Problem statement: Quote the material below exactly as written, from the first line to the line that holds "b = MB(); b.arch_wall(lambda", endpoints included.

Material:
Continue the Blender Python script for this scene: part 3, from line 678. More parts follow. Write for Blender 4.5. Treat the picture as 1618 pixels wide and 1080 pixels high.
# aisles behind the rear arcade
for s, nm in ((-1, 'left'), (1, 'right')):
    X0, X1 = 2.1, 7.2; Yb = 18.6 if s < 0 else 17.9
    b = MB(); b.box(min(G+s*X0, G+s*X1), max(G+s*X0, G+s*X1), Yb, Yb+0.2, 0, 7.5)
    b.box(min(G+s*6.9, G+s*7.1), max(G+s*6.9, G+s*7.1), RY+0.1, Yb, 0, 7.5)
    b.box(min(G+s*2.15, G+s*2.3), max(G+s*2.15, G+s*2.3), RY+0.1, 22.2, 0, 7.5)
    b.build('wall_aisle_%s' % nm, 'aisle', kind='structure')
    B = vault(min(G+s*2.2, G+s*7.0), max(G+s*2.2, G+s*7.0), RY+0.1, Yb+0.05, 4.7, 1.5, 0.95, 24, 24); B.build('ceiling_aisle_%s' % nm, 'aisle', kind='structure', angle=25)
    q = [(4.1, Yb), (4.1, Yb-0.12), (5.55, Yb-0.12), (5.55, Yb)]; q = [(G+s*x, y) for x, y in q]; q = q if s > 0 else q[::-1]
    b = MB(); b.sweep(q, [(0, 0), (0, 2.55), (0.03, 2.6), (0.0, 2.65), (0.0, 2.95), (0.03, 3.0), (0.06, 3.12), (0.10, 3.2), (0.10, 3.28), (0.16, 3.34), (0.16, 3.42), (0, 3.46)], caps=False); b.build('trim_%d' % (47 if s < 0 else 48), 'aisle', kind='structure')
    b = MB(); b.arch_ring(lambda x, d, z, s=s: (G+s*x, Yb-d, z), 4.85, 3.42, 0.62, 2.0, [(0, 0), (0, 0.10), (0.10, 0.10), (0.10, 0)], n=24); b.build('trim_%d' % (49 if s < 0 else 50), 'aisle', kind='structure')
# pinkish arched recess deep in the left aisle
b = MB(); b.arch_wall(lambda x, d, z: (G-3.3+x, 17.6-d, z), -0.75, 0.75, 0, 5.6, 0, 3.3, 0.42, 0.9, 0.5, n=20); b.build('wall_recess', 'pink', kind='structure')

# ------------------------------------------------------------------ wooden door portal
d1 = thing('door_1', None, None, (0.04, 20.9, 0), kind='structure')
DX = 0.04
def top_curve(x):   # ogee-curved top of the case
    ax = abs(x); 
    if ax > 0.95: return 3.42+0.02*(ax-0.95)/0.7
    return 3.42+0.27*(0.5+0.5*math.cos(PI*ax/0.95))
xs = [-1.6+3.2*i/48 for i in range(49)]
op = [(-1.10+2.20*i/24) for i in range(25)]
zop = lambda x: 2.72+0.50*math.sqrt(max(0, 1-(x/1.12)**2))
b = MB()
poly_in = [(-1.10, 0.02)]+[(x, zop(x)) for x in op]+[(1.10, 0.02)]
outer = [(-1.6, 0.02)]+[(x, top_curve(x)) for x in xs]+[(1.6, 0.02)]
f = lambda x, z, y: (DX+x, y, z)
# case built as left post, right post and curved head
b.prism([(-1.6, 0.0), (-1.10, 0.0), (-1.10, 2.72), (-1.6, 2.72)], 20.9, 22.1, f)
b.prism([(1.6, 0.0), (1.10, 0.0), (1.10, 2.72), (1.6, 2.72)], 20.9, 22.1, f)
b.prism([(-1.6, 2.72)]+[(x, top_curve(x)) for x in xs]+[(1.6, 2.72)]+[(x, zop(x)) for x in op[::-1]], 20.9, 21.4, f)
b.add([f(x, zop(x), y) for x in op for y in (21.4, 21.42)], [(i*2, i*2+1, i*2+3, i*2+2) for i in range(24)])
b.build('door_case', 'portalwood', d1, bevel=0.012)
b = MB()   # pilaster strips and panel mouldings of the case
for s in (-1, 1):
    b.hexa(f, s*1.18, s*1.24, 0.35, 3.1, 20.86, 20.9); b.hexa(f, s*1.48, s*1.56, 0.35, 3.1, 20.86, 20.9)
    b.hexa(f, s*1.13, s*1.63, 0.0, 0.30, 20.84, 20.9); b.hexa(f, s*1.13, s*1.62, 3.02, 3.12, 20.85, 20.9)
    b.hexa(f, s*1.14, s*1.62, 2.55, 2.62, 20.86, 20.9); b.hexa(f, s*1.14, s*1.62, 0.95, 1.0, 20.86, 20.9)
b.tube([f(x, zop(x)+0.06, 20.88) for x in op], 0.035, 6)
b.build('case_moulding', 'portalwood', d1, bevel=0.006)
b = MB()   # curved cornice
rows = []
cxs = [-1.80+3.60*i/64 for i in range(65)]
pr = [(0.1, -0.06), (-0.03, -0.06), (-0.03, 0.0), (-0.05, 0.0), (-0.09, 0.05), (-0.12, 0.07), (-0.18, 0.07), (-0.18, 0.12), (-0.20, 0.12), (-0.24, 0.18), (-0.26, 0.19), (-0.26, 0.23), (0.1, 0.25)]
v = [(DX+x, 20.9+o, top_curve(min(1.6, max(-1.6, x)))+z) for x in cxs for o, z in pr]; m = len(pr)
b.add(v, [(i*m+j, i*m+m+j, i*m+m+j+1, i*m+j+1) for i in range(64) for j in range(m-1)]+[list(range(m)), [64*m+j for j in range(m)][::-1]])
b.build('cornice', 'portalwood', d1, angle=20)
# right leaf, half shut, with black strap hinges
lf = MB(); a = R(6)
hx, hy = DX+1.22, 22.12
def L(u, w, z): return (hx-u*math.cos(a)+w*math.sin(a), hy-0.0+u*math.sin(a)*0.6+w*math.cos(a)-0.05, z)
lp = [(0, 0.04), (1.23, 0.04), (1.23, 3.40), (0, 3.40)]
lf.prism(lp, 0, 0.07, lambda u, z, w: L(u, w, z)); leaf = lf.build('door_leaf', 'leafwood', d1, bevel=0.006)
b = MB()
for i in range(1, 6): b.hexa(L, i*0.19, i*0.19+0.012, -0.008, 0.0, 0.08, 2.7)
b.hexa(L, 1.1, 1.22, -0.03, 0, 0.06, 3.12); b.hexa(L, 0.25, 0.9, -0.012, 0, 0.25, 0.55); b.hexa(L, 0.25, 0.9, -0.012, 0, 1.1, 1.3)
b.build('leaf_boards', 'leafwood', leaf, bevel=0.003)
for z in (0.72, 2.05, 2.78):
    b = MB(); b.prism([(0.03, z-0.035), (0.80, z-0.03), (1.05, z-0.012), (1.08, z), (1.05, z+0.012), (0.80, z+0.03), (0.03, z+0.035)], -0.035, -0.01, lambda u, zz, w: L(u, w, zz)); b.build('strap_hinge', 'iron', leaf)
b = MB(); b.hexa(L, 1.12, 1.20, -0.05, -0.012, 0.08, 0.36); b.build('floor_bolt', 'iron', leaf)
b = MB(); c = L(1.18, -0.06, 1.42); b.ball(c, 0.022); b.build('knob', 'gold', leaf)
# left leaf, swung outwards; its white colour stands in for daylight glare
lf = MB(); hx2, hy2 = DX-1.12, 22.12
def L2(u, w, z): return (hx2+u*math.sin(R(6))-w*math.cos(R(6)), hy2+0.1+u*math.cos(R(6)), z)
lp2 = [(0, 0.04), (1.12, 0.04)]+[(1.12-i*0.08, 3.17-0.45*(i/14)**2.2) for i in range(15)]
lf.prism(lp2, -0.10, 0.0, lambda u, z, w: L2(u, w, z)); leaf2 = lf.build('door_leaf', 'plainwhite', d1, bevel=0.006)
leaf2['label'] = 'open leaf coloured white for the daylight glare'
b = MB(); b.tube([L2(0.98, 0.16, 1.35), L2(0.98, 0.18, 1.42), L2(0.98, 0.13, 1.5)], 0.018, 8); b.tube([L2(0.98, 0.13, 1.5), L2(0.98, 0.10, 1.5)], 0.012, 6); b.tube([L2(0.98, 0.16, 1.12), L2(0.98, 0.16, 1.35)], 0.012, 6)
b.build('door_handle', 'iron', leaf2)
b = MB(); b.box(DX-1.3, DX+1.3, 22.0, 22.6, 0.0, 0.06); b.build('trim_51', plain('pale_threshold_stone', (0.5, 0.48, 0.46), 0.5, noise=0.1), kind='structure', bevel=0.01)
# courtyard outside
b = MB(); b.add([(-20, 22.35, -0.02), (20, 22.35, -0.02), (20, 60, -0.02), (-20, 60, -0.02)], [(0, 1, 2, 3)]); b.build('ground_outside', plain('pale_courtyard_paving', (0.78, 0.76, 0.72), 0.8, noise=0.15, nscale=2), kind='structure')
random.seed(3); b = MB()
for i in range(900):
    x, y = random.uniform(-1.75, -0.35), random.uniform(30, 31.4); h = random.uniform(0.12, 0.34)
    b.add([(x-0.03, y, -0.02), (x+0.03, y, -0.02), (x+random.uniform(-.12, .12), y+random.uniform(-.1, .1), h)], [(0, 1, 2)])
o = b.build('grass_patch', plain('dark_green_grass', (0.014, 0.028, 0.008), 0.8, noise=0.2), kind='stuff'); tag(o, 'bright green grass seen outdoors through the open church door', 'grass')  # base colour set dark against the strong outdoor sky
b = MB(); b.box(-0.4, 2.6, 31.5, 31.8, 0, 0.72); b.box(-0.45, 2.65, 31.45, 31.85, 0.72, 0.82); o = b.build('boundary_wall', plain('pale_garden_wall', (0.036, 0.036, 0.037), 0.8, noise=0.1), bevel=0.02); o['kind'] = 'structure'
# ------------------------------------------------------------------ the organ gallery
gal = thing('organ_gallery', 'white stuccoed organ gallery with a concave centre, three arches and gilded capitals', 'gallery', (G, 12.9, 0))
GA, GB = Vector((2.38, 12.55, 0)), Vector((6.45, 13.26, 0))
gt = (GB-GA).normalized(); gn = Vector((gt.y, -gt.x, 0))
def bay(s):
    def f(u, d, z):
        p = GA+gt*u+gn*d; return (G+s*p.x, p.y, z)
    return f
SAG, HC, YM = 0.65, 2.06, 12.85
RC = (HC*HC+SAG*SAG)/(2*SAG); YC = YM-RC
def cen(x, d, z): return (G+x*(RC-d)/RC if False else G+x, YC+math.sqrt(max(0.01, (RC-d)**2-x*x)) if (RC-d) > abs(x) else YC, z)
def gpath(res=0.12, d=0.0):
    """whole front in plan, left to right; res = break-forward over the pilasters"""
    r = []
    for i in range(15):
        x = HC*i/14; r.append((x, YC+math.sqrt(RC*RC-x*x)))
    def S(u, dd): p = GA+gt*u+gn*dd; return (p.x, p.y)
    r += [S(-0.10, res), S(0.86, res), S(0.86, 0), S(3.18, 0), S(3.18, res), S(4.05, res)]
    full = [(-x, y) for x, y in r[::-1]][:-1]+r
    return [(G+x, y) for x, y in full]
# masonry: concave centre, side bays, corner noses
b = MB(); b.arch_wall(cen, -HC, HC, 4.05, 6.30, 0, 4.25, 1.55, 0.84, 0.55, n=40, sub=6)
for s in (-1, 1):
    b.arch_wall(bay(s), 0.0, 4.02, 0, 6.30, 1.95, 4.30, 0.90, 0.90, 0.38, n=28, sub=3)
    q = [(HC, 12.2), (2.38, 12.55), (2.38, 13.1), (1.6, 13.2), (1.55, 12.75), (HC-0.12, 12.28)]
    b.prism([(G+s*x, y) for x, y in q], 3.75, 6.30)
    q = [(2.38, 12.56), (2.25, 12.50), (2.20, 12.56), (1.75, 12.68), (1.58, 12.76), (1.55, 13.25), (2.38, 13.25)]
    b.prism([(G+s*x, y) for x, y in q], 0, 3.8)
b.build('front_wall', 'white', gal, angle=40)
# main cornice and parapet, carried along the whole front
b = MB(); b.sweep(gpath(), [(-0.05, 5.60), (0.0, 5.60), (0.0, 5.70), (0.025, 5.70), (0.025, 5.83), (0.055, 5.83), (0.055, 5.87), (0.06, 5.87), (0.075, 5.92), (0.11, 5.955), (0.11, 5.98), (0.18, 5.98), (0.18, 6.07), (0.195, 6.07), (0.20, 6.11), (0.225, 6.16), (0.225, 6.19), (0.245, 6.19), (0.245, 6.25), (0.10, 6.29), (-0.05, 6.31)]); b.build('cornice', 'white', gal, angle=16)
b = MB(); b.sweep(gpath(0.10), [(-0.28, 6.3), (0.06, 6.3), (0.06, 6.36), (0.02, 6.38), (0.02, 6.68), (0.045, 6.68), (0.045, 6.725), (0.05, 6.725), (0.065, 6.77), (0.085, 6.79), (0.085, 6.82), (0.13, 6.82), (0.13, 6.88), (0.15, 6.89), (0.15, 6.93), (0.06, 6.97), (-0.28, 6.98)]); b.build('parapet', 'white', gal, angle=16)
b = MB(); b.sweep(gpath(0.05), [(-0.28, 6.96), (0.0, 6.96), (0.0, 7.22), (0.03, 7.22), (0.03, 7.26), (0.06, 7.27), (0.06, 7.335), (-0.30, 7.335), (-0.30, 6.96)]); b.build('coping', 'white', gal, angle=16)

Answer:
Continue the Blender Python script for this scene: part 3, from line 678. More parts follow. Write for Blender 4.5. Treat the picture as 1618 pixels wide and 1080 pixels high.
# aisles behind the rear arcade
for s, nm in ((-1, 'left'), (1, 'right')):
    X0, X1 = 2.1, 7.2; Yb = 18.6 if s < 0 else 17.9
    b = MB(); b.box(min(G+s*X0, G+s*X1), max(G+s*X0, G+s*X1), Yb, Yb+0.2, 0, 7.5)
    b.box(min(G+s*6.9, G+s*7.1), max(G+s*6.9, G+s*7.1), RY+0.1, Yb, 0, 7.5)
    b.box(min(G+s*2.15, G+s*2.3), max(G+s*2.15, G+s*2.3), RY+0.1, 22.2, 0, 7.5)
    b.build('wall_aisle_%s' % nm, 'aisle', kind='structure')
    B = vault(min(G+s*2.2, G+s*7.0), max(G+s*2.2, G+s*7.0), RY+0.1, Yb+0.05, 4.7, 1.5, 0.95, 24, 24); B.build('ceiling_aisle_%s' % nm, 'aisle', kind='structure', angle=25)
    q = [(4.1, Yb), (4.1, Yb-0.12), (5.55, Yb-0.12), (5.55, Yb)]; q = [(G+s*x, y) for x, y in q]; q = q if s > 0 else q[::-1]
    b = MB(); b.sweep(q, [(0, 0), (0, 2.55), (0.03, 2.6), (0.0, 2.65), (0.0, 2.95), (0.03, 3.0), (0.06, 3.12), (0.10, 3.2), (0.10, 3.28), (0.16, 3.34), (0.16, 3.42), (0, 3.46)], caps=False); b.build('trim_%d' % (47 if s < 0 else 48), 'aisle', kind='structure')
    b = MB(); b.arch_ring(lambda x, d, z, s=s: (G+s*x, Yb-d, z), 4.85, 3.42, 0.62, 2.0, [(0, 0), (0, 0.10), (0.10, 0.10), (0.10, 0)], n=24); b.build('trim_%d' % (49 if s < 0 else 50), 'aisle', kind='structure')
# pinkish arched recess deep in the left aisle
b = MB(); b.arch_wall(lambda x, d, z: (G-3.3+x, 17.6-d, z), -0.75, 0.75, 0, 5.6, 0, 3.3, 0.42, 0.9, 0.5, n=20); b.build('wall_recess', 'pink', kind='structure')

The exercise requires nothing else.